4. properties & special features of styrene-butadiene rubber

SBR is often used as an alternative to other common rubber types such as natural rubber (NR), acrylonitrile butadiene rubber (NBR) or ethylene propylene diene monomer (EPDM). The choice of material depends heavily on the required properties, the conditions of use and the costs.

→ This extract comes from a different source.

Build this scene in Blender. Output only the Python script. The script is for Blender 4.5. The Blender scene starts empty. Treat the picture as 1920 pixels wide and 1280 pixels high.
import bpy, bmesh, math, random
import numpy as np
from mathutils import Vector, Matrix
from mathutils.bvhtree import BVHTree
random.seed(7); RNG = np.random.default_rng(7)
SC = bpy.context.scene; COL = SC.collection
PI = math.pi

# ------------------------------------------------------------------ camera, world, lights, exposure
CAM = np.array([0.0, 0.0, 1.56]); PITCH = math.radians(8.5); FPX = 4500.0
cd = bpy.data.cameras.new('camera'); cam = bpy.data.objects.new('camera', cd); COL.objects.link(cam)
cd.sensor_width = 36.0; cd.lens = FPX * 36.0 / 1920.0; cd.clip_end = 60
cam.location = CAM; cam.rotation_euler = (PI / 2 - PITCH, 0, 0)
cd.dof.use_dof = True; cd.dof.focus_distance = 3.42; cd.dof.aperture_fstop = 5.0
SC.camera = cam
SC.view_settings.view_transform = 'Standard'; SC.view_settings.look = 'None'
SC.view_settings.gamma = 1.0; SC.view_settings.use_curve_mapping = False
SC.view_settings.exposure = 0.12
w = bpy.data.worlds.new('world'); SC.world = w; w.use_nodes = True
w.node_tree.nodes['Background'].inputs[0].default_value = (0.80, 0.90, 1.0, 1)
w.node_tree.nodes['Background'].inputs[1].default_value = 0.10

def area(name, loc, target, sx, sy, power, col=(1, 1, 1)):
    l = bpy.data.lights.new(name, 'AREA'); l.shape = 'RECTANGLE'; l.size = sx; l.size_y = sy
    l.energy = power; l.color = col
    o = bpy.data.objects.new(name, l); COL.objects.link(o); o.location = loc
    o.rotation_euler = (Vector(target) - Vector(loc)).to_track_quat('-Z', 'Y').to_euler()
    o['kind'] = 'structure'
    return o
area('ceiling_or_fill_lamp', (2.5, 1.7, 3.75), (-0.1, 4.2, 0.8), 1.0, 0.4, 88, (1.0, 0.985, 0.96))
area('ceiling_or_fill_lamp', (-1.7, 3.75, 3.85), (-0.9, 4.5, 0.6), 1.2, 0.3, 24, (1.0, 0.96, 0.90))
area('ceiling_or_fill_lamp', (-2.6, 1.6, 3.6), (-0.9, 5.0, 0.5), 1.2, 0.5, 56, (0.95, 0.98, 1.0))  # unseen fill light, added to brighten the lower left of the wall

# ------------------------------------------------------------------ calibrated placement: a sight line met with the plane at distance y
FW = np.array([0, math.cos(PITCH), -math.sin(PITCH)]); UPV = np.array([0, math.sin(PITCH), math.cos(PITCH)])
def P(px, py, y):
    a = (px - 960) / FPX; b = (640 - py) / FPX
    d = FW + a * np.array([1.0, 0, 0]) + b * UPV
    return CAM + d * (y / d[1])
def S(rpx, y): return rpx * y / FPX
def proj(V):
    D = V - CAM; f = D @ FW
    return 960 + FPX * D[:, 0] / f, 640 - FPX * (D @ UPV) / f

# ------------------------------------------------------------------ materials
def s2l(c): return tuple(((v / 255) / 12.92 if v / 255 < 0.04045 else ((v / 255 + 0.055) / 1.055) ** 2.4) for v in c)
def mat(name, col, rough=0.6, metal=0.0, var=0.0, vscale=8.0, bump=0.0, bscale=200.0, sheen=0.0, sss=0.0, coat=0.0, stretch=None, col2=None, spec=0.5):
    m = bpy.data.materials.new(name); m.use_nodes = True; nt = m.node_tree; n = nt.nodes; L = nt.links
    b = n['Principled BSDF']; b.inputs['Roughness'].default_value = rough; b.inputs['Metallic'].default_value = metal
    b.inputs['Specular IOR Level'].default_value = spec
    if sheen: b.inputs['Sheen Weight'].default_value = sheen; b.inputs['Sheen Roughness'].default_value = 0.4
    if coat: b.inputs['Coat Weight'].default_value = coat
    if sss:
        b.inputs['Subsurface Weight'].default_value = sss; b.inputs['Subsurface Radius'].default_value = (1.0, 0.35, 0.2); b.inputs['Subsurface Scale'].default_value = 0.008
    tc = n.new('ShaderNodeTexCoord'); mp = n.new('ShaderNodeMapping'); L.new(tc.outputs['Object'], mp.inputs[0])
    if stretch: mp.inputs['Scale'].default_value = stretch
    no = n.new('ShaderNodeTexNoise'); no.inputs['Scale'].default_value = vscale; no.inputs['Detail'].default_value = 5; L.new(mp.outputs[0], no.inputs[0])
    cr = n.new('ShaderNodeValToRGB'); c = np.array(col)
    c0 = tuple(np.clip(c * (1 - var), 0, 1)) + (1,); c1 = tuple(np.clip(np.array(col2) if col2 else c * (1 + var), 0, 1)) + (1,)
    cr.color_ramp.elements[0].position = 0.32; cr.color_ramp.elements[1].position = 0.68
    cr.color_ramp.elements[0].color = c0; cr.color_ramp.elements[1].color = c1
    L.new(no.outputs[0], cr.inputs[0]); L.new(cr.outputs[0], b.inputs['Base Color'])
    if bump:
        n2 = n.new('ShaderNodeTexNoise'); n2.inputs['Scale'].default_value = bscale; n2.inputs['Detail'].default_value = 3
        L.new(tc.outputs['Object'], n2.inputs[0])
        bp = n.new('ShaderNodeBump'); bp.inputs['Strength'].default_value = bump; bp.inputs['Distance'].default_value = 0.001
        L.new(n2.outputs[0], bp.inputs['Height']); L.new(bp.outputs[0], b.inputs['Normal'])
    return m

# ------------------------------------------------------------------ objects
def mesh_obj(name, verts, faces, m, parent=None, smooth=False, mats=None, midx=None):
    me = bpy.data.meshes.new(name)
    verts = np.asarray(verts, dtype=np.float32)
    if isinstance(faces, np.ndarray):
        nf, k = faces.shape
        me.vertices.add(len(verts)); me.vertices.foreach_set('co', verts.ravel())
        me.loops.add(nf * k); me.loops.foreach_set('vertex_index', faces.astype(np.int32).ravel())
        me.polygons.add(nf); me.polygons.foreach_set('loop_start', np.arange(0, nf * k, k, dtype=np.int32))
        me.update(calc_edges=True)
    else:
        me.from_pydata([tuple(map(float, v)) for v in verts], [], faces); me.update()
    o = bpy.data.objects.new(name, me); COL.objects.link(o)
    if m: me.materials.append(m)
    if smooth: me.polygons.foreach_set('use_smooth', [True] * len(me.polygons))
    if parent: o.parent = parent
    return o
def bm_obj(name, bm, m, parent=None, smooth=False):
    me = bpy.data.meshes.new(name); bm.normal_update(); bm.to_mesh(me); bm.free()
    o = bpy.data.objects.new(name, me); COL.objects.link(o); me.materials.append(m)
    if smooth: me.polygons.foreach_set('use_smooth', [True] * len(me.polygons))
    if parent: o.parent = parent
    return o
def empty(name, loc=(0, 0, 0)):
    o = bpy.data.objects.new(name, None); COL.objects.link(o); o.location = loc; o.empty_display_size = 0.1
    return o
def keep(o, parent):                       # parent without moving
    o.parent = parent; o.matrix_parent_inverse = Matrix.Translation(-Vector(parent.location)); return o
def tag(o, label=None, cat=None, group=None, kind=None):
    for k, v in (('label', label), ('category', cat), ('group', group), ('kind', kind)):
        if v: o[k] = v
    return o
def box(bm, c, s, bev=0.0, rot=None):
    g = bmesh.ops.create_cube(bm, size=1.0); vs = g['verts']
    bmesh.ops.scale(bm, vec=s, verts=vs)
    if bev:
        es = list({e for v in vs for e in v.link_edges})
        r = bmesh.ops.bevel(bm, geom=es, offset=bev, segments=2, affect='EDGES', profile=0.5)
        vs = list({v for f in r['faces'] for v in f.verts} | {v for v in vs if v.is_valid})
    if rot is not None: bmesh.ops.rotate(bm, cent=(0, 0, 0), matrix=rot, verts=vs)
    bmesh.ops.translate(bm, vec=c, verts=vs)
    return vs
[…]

International abbreviation		SBR	NR	EPDM	NBR
Hardness range (in Shore)		20A-95A	25A-70D	20A-95A	20A-75D
Mechanical properties for room temp.	Tear Strength	6	8	5	6
	Tear elongation	6	8	5	6
	Rebound Elasticity	6	8	6	4
	Tear-away resistance	4	8	4	4
	Abrasion resistance	6	5	5	7
Print deformation rest	with max. continuous use Temperature	4	4	2	3
	for room temperature	3	2	0	2
Thermal Behaviour	Refrigeration behaviour (Tg) to °C	-45	-55	-50	-45
	Max. Continuous operational Temperature up to °C	90	80	130	110
Resistance to	Petrol	0	0	0	5
	Mineral oil (at 100 °C)	0	0	0	8
	Acids (aqueous inorganic acids at RT)	2	2	8	3
	Alkalis (aqueous inorganic alkalis at RT)	3	4	8	2
	Water (at 100 °C, distilled)	3	3	8	4
	Weather conditions and Ozone	3	3	8	2

Table 1: Properties of selected materials: 0 = unsuitable, 8 = very suitable

SBR is an all-rounder among synthetic rubbers and combines high abrasion resistance, good low-temperature flexibility, stable mechanical properties and broad formulation flexibility. It is less dynamically resistant than natural rubber, less oil-resistant than NBR and less weather-resistant than EPDM, but surpasses them in abrasion resistance and low-temperature elasticity. Due to its comparatively low cost, SBR offers a good price-performance ratio.

5 Areas of application for styrene-butadiene rubber

Styrene-butadiene rubber (SBR) is firmly established in numerous key industries thanks to its abrasion resistance, elasticity and economical processability.

• Tyre industry
  Around 50-60 % of global SBR production is used for car and truck tyres. Emulsion-polymerised SBR is mainly used in standard tyres, while solution-polymerised SBR is essential for premium tyres with low rolling resistance and improved wet braking performance. These properties are crucial for meeting the strict EU tyre label requirements. 
• Technical rubber goods
  SBR is the basis for numerous industrial moulded and extruded parts. These include seals, hoses, profiles, conveyor belts, rubber rollers and roller coverings. The high abrasion and dimensional stability ensures a long service life and low maintenance costs - a particular advantage in demanding production and conveying processes.
• Construction industry
  In the construction industry, SBR is mainly used for seals, joint profiles and bridge bearings. Its elasticity, even at low temperatures, makes it ideal for outdoor use in Central European climate zones. It is also resistant to weathering if appropriate anti-ageing agents are included in the formulation.
• Consumer goods and sports applications
  SBR is used in shoe soles and sports floors. Here, good adhesion, wear resistance and flexibility are among the desired properties. By combining them with fillers and plasticisers, the products can be optimally adapted to their respective application.